> [What is being asked] Take from the listing each line that has the string "part".

> [Data segment]
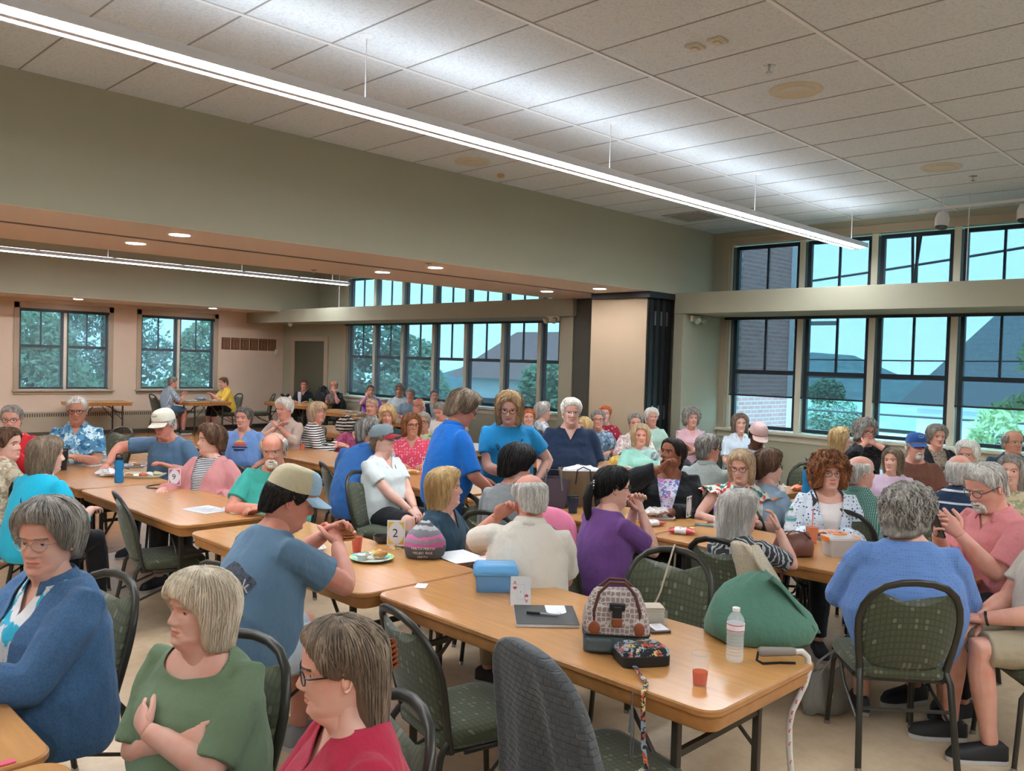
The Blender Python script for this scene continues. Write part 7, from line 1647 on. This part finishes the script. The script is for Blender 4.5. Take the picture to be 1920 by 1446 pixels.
b = MB(); b.tube([(bx_(.88) + .03, -.20, .89), (bx_(.8) - .03, -.27, .82), (bx_(.7) - .04, -.34, .72), (bx_(.66) - .04, -.36, .66)], [(.02, .035), (.022, .04), (.02, .038), (.018, .03)], 10); b.build('sleeve', F('cream knit', 'b5aa94'), t)
c1_ = [o for o in bpy.data.objects if str(o.get('label', '')).startswith('empty olive chair with a thin tan')][0]
t = thing('bag_strap', 'thin tan bag strap looped over the empty chair across the front table', 'strap', tuple(c1_.location), c1_.rotation_euler[2]); b = MB()
b.tube([(bx_(.9) - .03, -.02, .5), (bx_(.9) - .03, -.01, .75), (bx_(.9) - .02, 0, .915), (bx_(.9), 0, .925), (bx_(.9) + .03, 0, .90), (bx_(.7) + .05, -.03, .70), (bx_(.5) + .05, -.10, .50)], [(.002, .006)] * 7, 6); b.build('band', plain('tan strap', (.42, .34, .24), .6), t)

# ---- T2: number 2 table
number_sign('2', (*PT(742, 1030), Z0), -45, 'number 2 card with yellow corners in a brass clip', (.72, .48, .06), .105, .150)
t = thing('paper_plate', 'colourful paper plate with a roll and coleslaw cup before the number 2 card', 'plate', (*PT(697, 1050), Z0)); b = MB(); b.lathe([(.001, .003), (.085, .004), (.115, .016), (.122, .017), (.118, .013), (.085, 0), (.001, 0)], 40)
def plate_mat():
    m, n, l, b_ = new_mat('confetti plate'); v = tex_coord(n, l, (9, 9, 9)); vo = n.new('ShaderNodeTexVoronoi'); l.new(v, vo.inputs['Vector']); sp = n.new('ShaderNodeSeparateColor'); l.new(vo.outputs['Color'], sp.inputs[0])
    l.new(ramp(n, l, sp.outputs[0], [(0, (.1, .45, .55)), (.3, (.55, .62, .08)), (.6, (.65, .65, .6)), (.8, (.1, .5, .45))], 'CONSTANT'), b_.inputs['Base Color']); setp(b_, rough=.5); return m
b.build('dish', plate_mat(), t); b = MB(); b.lathe([(.001, .0055), (.080, .0058)], 32); b.build('plate_centre', plain('plate white', (.62, .62, .58), .5), t)
b = MB(); b.rings([[(.02 + k * .018, -.01 + .024 * cos(a) * sin(pi * (k + .6) / 6.2), .030 + .022 * sin(a) * sin(pi * (k + .6) / 6.2)) for a in [2 * pi * q / 14 for q in range(14)]] for k in range(6)]); b.v = [(x - .03, y - .02, z) for x, y, z in b.v]; b.build('bread_roll', plain('toasted roll', (.50, .23, .07), .6, mottled=.3, mscale=30), t)
b = MB(); b.ellipsoid((.03, -.03, .022), (.045, .02, .016), 14, 7); b.build('roll_filling', plain('egg filling', (.62, .55, .32), .6, mottled=.2, mscale=60), t)
b = MB(); b.lathe([(.024, .006), (.032, .036), (.033, .036), (.001, .033)], 20, (-.055, .01, 0)); b.build('coleslaw_cup', plain('foam cup', (.62, .60, .54), .6), t)
rnd = random.Random(9)
for k in range(7):
    b = MB(); a = rnd.uniform(0, 6.3); x, y = .05 * cos(a) + .02, .05 * sin(a) + .03; b.ellipsoid((x, y, .024 + rnd.uniform(0, .012)), (.02, .016, .003), 10, 5, 0, Euler((rnd.uniform(-.6, .6), rnd.uniform(-.6, .6), 0)).to_matrix()); b.build('potato_chip', plain('chip yellow', (.62, .44, .12), .5), t)
cup((*PT(669, 1036), Z0), 'clear cup of amber tea on the number 2 table', .034, .105, .85)
crumple('paper_napkin', 'crumpled white napkin by the eating man', 'napkin', (*PT(592, 1034), Z0), (.06, .045, .035), plain('napkin white', (.62, .60, .56), .8), 5)
sheet('printed_sheet', 'printed sheet of paper under the souvenir bag on the number 2 table', 'paper', (*PT(862, 1044), Z0), -10, .22, .28); 
t = thing('glass_bowl', 'dark glass bowl behind the number 2 card', 'bowl', (*PT(716, 1018), Z0)); b = MB(); b.lathe([(.001, .004), (.03, 0), (.05, .02), (.055, .045), (.051, .044), (.045, .02), (.001, .01)], 24); b.build('bowl', plain('smoky glass', (.05, .05, .055), .1), t)
pb_ = thing('souvenir_bag', 'pink and grey knitted pouch bag lettered PERTH on the number 2 table', 'bag', (*PT(790, 1050), Z0), R(-45)); pb_.location.x += .06; pb_.location.y += .05; b = MB(); rg = []
for z, w in ((0, .095), (.012, .108), (.06, .118), (.10, .112), (.14, .09), (.165, .06), (.19, .035), (.20, .02)):
    rg.append([(w * cos(a) * (1 + .05 * sin(5 * a + z * 20)), w * .85 * sin(a) * (1 + .05 * cos(7 * a + z * 25)), z + .006 * sin(3 * a)) for a in [2 * pi * q / 36 for q in range(36)]])
b.rings(rg)
def perth_mat():
    m, n, l, b_ = new_mat('souvenir cloth'); v = tex_coord(n, l, (1, 1, 1)); sep = n.new('ShaderNodeSeparateXYZ'); l.new(v, sep.inputs[0]); nz = noise_tex(n, l, v, 16, 2); ml = n.new('ShaderNodeMath'); ml.operation = 'MULTIPLY_ADD'; ml.inputs[1].default_value = .05; l.new(nz.outputs[0], ml.inputs[0]); l.new(sep.outputs['Z'], ml.inputs[2])
    l.new(ramp(n, l, ml.outputs[0], [(0, (.09, .09, .095)), (.09, (.50, .12, .30)), (.115, (.28, .27, .29)), (.135, (.62, .16, .36)), (.155, (.20, .2, .22)), (.18, (.42, .42, .42)), (.2, (.10, .10, .11)), (.215, (.4, .4, .4))], 'CONSTANT'), b_.inputs['Base Color']); setp(b_, rough=.9); return m
o = b.build('bag_body', perth_mat(), pb_, angle=180); info_ = dict(root=pb_)
for zz_, s_, word in ((.066, .021, 'PERTH PERTH'), (.042, .019, 'MELBOURNE'), (.018, .019, 'PERTH')):
    tp = text_polys(word, s_); wmx = max(p[0] for q in tp for p in q)
    decal(info_, o, [[(p[0] - wmx / 2, p[1]) for p in q] for q in tp], (0, 0, zz_ - .008), (0, 1, 0), (1, 0, 0), (0, 0, 1), 'lettering', m_paper, .0015, pb_)

# ---- T3: number 9 table
number_sign('9', (*PT(327, 915), Z0), -45, 'number 9 card with pink corners standing on the left table', (.62, .10, .25), .100, .140)
t = sheet('printed_sheet', 'printed sheet with a drawing near the corner of the left table', 'paper', (*PT(388, 956), Z0), 10, .22, .28); lines(t, .2, .26, 8)
t = sheet('printed_sheet', 'blank white sheet beside the slate blue tee on the left table', 'paper', (*PT(455, 957), Z0), -14, .22, .28, curl=.006)
t = thing('cable_loop', 'black cord looped on the table around the number 9 card', 'cord', (*PT(308, 913), Z0)); b = MB(); b.tube([(.13 * cos(a) * .9 - .02, .10 * sin(a), .005) for a in [2 * pi * q / 30 for q in range(29)]], .0045, 6); b.build('cord', m_black, t)
sheet('scrap_of_paper', 'tiny white scrap on the bare part of the left table', 'paper', (*PT(320, 937), Z0), 0, .03, .02)
sport_bottle((*PT(223, 905), Z0), 'translucent blue sports bottle with black lid on the far left table', h=.24)
bottle((*PT(196, 884), Z0), 'small clear water bottle with green label by the blue sports bottle', .030, .16, label_cols=((.45, .55, .45), (.2, .4, .3)))
cup((*PT(181, 888), Z0), 'small empty clear plastic cup left of the water bottle', .03, .09, 0)
tray((*PT(268, 894), Z0), -40, 'oval food tray with napkins beside the blue sports bottle', .34, .24, seed=2)
crumple('plastic_wrap', 'crumpled clear plastic clamshell left of the blue sports bottle', 'packaging', (*PT(203, 893), Z0), (.10, .08, .06), plain('milky plastic', (.58, .58, .58), .3), 7)
tray((*PT(245, 876), Z0), -30, 'white tray with wrappers behind the blue sports bottle', .26, .2, (.62, .62, .64), seed=5)
tumbler((2.62, 8.35, Z0), 'tall black travel tumbler with straw in front of the tropical shirt', (.02, .02, .022), .045, .20)
sheet('printed_sheet', 'white sheet in front of the tropical shirt', 'paper', (2.95, 8.6, Z0), 20, .2, .25)
tray((*PT(40, 850), Z0), -40, 'food tray with yellow chips in front of the red cardigan', .28, .2, (.5, .5, .55), seed=3)
cup((2.78, 8.75, Z0), 'clear plastic cup in front of the man in the tropical shirt', .034, .10, 0)
# ---- T0
t = thing('plastic_pitcher', 'pale teal translucent pitcher at the left edge', 'pitcher', (.55, 2.98, Z0)); b = MB(); b.lathe([(.001, .002), (.05, 0), (.062, .18), (.064, .18), (.06, .176), (.048, .006)], 28); b.build('body', clear('teal plastic', (.35, .62, .66), .4, .1), t); b = MB(); b.tube([(.06, 0, .16), (.10, 0, .15), (.10, 0, .06), (.055, 0, .04)], .007, 8); b.build('handle', clear('teal plastic', (.35, .62, .66), .4, .1), t)
b = MB(); b.prism(rrect(-.02, -.012, .02, .012, .004), 0, .004); o = b.build('eraser', plain('pink rubber', (.72, .10, .16), .6)); o.location = (*PT(12, 1432), Z0); tag(o, 'small bright pink tab on the table at the bottom left corner', 'tab')

# ---- middle tables
number_sign('8', (5.22, 6.32, Z0), -62, 'card with a red edge reading 8 in front of the coral blouse', (.45, .06, .06), .085, .15)
tray((5.12, 6.42, Z0), -40, 'small snack tray with a wrapper by the number 8 card', .16, .10, (.55, .35, .12), seed=6)
bottle((5.22, 6.86, Z0), 'clear water bottle with blue label in front of the coral blouse', .032, .20, label_cols=((.4, .5, .68), (.2, .3, .6)))
cup((5.25, 8.95, Z0), 'clear ice cup in front of the cream top', .035, .12, .4); cup((5.35, 8.75, Z0), 'clear cup of red drink in front of the striped sweater', .035, .12, .6)
sb_ = crumple('striped_tote', 'black and cream striped tote with navy top behind the royal blue polo', 'bag', (*PT(650, 812), Z0), (.16, .14, .24), fabric('tote stripes', 'hstripe', hx('c9bfae'), hx('1c1f28'), scale=.7), 11); sb_.location = (6.95, 10.2, Z0)
crumple('backpack', 'magenta backpack behind the striped sweater', 'bag', (6.5, 9.55, .48), (.14, .18, .30), plain('magenta nylon', (.45, .07, .18), .6), 12)
t = thing('shopping_bag', 'tan shopping bag with white contents in front of the man in navy', 'bag', (5.12, 4.30, Z0), R(-40)); b = MB(); b.rings([[(x, y, z) for x, y in rrect(-w, -d, w, d, .03)] for z, w, d in ((0, .14, .09), (.15, .15, .10), (.28, .17, .12), (.279, .165, .115), (.02, .13, .085))]); b.build('bag_body', plain('tan canvas', (.22, .155, .09), .8, mottled=.1), t)
b = MB(); b.ellipsoid((0, 0, .265), (.15, .10, .045), 18, 8); b.v = [(x, y, z + .012 * sin(x * 60) * cos(y * 70)) for x, y, z in b.v]; b.build('tissue', plain('white tissue', (.6, .6, .62), .7), t)
for sy in (-1, 1): b = MB(); b.tube([(-.06, sy * .12, .18), (-.05, sy * .122, .29), (0, sy * .10, .31), (.05, sy * .122, .29), (.06, sy * .12, .20)], .005, 6); b.build('handle', m_black, t)
t = thing('tote_bag', 'purple grey tote bag behind the head of the white polo man', 'bag', (4.86, 4.36, Z0), R(-45)); b = MB(); b.rings([[(x, y, z) for x, y in rrect(-w, -d, w, d, .025)] for z, w, d in ((0, .10, .06), (.12, .12, .07), (.23, .13, .08), (.229, .122, .072), (.02, .09, .05))]); b.build('bag_body', plain('mauve canvas', (.10, .075, .10), .8), t)
b = MB(); b.tube([(-.07, -.075, .14), (-.05, -.08, .30), (.05, -.08, .30), (.07, -.075, .14)], .007, 6); b.build('handle', plain('grey webbing', (.18, .18, .19), .7), t)
t = crumple('handbag', 'black handbag with gold hardware behind the purple tee', 'bag', (5.06, 3.98, Z0), (.12, .085, .17), plain('black leather', (.012, .013, .013), .35), 13)
b = MB(); [b.ellipsoid((-.07 + .01 * k, -.06 - .003 * (k % 2), .17 + .02 * sin(k)), (.008, .006, .006), 8, 5) for k in range(8)]; b.tube([(-.08, -.05, .14), (-.04, -.06, .21), (.04, -.05, .20)], .005, 6); b.build('gold_chain', plain('gold', (.62, .42, .12), .2, 1.0), t)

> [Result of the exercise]
The Blender Python script for this scene continues. Write part 7, from line 1647 on. This part finishes the script. The script is for Blender 4.5. Take the picture to be 1920 by 1446 pixels.
sheet('scrap_of_paper', 'tiny white scrap on the bare part of the left table', 'paper', (*PT(320, 937), Z0), 0, .03, .02)